┏━━

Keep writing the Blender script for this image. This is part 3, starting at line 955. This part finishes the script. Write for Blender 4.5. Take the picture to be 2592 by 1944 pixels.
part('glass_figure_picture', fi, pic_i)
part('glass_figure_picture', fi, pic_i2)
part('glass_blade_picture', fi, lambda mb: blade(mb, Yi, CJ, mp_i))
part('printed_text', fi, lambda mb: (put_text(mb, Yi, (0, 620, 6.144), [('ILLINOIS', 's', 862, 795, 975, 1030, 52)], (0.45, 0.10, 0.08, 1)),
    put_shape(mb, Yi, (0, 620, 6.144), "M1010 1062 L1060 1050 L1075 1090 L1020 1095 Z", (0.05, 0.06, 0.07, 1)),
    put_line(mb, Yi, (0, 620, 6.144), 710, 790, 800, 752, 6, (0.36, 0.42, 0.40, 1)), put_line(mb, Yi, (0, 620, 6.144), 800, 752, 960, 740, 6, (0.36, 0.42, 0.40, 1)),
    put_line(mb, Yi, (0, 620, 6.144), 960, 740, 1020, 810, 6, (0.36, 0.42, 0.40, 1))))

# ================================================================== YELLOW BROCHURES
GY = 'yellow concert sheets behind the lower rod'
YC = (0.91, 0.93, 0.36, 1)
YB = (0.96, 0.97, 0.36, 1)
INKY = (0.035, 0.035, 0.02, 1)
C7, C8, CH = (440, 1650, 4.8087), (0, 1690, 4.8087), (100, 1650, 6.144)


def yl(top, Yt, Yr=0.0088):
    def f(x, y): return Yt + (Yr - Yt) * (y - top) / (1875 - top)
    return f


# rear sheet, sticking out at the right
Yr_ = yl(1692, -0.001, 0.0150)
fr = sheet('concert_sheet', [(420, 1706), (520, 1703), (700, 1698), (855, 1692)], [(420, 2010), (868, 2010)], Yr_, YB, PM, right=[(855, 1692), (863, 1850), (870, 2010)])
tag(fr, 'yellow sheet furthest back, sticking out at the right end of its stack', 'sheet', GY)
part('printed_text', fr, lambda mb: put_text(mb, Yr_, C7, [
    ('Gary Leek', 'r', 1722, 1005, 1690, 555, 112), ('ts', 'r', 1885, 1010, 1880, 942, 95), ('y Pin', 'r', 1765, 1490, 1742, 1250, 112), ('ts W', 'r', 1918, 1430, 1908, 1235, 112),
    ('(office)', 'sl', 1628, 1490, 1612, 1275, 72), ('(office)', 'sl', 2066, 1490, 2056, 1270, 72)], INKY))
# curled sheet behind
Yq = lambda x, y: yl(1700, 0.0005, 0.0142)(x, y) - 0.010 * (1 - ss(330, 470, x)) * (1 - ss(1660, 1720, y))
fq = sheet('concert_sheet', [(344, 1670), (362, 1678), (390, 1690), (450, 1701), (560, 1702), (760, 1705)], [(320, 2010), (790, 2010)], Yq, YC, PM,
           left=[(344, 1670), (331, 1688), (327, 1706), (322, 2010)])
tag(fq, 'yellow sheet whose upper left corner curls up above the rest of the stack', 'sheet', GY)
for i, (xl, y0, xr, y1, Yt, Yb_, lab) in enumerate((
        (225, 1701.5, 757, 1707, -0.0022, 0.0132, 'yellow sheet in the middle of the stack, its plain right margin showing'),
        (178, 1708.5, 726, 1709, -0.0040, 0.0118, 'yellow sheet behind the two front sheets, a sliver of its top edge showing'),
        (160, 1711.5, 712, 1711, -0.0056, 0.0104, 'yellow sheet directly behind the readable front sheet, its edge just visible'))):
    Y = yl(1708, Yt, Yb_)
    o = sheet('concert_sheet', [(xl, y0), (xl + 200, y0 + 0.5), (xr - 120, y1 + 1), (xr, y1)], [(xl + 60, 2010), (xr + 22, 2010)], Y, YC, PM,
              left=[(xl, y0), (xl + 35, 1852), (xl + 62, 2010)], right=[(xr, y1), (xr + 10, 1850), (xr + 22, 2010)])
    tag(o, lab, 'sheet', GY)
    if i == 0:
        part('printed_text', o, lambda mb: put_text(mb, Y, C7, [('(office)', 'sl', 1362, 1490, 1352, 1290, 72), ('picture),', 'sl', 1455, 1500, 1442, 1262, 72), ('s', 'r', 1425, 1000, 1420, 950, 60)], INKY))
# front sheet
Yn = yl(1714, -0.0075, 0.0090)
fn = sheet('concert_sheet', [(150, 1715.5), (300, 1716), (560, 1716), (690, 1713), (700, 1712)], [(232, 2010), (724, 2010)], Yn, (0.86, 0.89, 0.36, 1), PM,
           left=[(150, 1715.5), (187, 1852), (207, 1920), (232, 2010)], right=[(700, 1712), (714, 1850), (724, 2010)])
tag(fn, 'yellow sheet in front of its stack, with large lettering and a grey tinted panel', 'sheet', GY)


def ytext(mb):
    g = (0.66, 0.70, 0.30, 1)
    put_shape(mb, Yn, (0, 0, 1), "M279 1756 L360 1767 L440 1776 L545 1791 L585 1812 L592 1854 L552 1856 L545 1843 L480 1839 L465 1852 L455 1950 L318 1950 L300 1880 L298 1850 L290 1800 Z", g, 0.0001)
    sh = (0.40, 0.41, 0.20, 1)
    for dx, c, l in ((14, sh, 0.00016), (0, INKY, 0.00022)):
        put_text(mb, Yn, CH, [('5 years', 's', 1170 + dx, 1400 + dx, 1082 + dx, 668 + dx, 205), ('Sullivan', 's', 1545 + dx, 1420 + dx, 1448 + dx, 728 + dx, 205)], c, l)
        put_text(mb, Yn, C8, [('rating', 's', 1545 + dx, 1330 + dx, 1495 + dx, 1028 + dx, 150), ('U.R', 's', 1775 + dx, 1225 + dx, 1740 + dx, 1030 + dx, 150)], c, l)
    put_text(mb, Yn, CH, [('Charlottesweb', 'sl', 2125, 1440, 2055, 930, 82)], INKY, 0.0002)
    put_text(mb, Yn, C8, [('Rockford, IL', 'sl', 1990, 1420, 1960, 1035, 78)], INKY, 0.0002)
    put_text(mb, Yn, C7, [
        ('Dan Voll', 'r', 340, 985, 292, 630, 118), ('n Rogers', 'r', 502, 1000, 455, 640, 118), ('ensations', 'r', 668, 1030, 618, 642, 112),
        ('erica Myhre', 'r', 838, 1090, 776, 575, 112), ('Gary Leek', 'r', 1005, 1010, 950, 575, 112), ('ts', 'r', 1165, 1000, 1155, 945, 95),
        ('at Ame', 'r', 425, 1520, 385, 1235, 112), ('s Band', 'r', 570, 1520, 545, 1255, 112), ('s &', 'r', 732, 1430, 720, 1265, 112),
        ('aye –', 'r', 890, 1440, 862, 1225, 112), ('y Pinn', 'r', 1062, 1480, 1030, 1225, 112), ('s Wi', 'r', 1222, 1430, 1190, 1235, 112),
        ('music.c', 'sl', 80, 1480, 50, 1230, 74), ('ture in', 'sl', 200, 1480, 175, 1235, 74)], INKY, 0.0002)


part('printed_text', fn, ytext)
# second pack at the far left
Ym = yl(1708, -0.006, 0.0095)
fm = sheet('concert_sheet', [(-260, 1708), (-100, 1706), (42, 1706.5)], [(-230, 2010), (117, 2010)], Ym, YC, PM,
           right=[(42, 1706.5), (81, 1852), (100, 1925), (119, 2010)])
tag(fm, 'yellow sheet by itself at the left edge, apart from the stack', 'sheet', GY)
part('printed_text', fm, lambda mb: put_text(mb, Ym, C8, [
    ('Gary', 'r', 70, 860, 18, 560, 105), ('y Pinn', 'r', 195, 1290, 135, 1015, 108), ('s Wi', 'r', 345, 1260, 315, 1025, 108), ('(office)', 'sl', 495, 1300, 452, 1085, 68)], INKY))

┗━━

- _Exercise goal_: Give back exactly the material above from its opening line to the line bearing "(100, 1650, 6.144)".

- _Answer to the problem_:
Keep writing the Blender script for this image. This is part 3, starting at line 955. This part finishes the script. Write for Blender 4.5. Take the picture to be 2592 by 1944 pixels.
part('glass_figure_picture', fi, pic_i)
part('glass_figure_picture', fi, pic_i2)
part('glass_blade_picture', fi, lambda mb: blade(mb, Yi, CJ, mp_i))
part('printed_text', fi, lambda mb: (put_text(mb, Yi, (0, 620, 6.144), [('ILLINOIS', 's', 862, 795, 975, 1030, 52)], (0.45, 0.10, 0.08, 1)),
    put_shape(mb, Yi, (0, 620, 6.144), "M1010 1062 L1060 1050 L1075 1090 L1020 1095 Z", (0.05, 0.06, 0.07, 1)),
    put_line(mb, Yi, (0, 620, 6.144), 710, 790, 800, 752, 6, (0.36, 0.42, 0.40, 1)), put_line(mb, Yi, (0, 620, 6.144), 800, 752, 960, 740, 6, (0.36, 0.42, 0.40, 1)),
    put_line(mb, Yi, (0, 620, 6.144), 960, 740, 1020, 810, 6, (0.36, 0.42, 0.40, 1))))

# ================================================================== YELLOW BROCHURES
GY = 'yellow concert sheets behind the lower rod'
YC = (0.91, 0.93, 0.36, 1)
YB = (0.96, 0.97, 0.36, 1)
INKY = (0.035, 0.035, 0.02, 1)
C7, C8, CH = (440, 1650, 4.8087), (0, 1690, 4.8087), (100, 1650, 6.144)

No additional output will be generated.